Don't forget A Place in the Sun, in which Montgomery Clift rows her out into the middle of another lake and drowns her after she announces that she's pregnant. And if you want to stretch things just a little bit, you can toss Lolita in there as well, in which a distraught and humiliated Winters runs out into the rain and gets hit by a skidding car.
The glorious BAMCINÉMATEK has brought all four hydrophobic films together for a three-week celebration of the late, great Ms. Winters and her ongoing troubles with dampness. It's also a nice reminder of what a consummately great character actress she was (and a great lover-read her autobiographies). Winters came out of '50s Method Acting, and she certainly brought fluidity to all of her varied roles. (JK)

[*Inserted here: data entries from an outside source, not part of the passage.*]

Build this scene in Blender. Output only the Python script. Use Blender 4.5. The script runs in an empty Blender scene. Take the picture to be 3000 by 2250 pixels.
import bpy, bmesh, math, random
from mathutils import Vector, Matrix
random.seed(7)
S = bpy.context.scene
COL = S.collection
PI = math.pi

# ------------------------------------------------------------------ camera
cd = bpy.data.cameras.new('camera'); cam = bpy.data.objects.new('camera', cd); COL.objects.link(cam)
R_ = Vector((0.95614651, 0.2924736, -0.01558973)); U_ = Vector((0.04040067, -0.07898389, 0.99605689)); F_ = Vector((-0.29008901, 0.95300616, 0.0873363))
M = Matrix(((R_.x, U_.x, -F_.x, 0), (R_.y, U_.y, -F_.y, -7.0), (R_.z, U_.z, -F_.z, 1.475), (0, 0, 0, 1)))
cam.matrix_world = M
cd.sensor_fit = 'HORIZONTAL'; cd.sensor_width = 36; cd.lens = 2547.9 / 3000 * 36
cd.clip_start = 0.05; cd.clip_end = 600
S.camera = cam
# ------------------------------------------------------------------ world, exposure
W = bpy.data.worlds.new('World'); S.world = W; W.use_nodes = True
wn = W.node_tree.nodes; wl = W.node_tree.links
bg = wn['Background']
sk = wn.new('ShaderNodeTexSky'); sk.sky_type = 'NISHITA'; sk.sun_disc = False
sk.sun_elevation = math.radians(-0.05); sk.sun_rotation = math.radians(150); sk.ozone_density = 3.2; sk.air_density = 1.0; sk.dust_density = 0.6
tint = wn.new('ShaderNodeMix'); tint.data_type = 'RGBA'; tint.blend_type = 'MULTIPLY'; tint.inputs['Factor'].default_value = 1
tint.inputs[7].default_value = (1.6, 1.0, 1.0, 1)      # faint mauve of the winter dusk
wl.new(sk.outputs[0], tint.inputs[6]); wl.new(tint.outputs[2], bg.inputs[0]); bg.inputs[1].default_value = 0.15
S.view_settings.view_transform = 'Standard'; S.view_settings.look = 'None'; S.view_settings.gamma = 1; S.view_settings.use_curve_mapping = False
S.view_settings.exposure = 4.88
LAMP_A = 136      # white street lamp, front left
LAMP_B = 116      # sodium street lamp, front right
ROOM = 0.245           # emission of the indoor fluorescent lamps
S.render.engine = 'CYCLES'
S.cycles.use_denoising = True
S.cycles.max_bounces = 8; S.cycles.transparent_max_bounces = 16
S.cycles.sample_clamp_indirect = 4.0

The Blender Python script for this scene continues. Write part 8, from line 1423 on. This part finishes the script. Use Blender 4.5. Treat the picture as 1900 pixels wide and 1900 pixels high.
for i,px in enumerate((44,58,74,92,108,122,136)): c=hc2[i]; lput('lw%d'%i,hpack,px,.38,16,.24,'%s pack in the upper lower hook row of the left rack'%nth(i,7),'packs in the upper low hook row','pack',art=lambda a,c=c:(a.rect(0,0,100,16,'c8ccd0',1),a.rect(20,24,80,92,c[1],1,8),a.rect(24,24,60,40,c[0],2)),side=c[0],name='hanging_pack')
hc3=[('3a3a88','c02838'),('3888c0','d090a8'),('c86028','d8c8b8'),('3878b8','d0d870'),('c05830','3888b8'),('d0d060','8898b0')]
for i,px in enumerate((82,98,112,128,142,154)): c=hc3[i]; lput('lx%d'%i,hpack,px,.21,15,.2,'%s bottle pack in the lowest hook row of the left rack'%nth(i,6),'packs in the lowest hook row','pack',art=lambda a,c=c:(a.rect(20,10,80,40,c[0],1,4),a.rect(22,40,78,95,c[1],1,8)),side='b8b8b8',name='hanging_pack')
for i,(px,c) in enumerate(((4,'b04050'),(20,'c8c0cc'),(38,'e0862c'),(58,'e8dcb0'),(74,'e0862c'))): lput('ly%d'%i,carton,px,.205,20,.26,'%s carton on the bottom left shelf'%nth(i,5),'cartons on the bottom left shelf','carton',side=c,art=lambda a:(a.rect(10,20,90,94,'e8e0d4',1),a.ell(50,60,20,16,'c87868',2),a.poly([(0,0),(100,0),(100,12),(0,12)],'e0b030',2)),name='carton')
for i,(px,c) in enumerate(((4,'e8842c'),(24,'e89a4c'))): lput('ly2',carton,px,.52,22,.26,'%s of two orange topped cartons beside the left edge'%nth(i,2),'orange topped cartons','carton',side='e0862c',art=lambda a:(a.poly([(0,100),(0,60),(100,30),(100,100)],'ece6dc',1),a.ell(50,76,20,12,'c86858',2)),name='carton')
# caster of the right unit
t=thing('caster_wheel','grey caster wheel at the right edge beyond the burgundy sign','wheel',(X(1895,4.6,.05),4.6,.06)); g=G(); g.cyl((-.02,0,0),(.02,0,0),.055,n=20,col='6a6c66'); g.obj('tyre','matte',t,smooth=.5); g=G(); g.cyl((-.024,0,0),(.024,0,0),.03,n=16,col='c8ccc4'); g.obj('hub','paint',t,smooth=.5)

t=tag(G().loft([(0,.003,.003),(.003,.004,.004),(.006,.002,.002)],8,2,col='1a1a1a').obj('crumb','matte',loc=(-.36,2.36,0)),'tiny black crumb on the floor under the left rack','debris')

April 5-25. BAMcinématek, 30 Lafayette Ave. (betw. Ashland Place and St. Felix St.), B'klyn, 718-636-4100; $10/$7, for a schedule visit BAM.org.
Oh, Baby Baby
In the world of cabaret, where the adjective "legendary" with a singer's name means as much as "touchy" with "tenor," BABY JANE DEXTER sings in a realm all her own. From early Broadway classics to the day-before-yesterday pop standards, this baby has been belting since she first made a splash back in the '60s. Think Rita Coolidge meets Rosemary Clooney, with a dollop of Janis & Lady Day. Don't expect soft crooning: Even in the tiny back room at Helen's, a hole-in-the-wall tucked into Chelsea's Eighth Avenue Strip, she sings to the (nonexistent) balcony. After battling myriad health and personal problems, Dexter is the classic comeback kid. This is what New York cabaret is supposed to be-and all too often isn't: a highly personal journey of a performer who makes you believe you're the only other person in the room. (Steve Weinstein)
April 8-29. Hideaway Room at Helen's, 169 8th Ave. (at 19th St.), 212-206-0609; Sat. 7, $20 + $15 drink min.
TEENAGE TIME WARP
If reality TV's got you down and reading a dozen blogs a day just doesn't give you the icky, vicarious pleasure you desire, CRINGE READING NIGHT has you covered. Funny people read from old diaries, letters, songs, poems and other general representations of their first kisses and rock star crushes during their humiliating adolescence.
But it's OK cuz now they're using all that teen sturm & drang so you're laughing with them, not at them. (Jerry Portwood)
April 5. Freddy's Bar & Backroom, 485 Dean St. (at 6th Ave.), 718-622-7035; 8:30, free.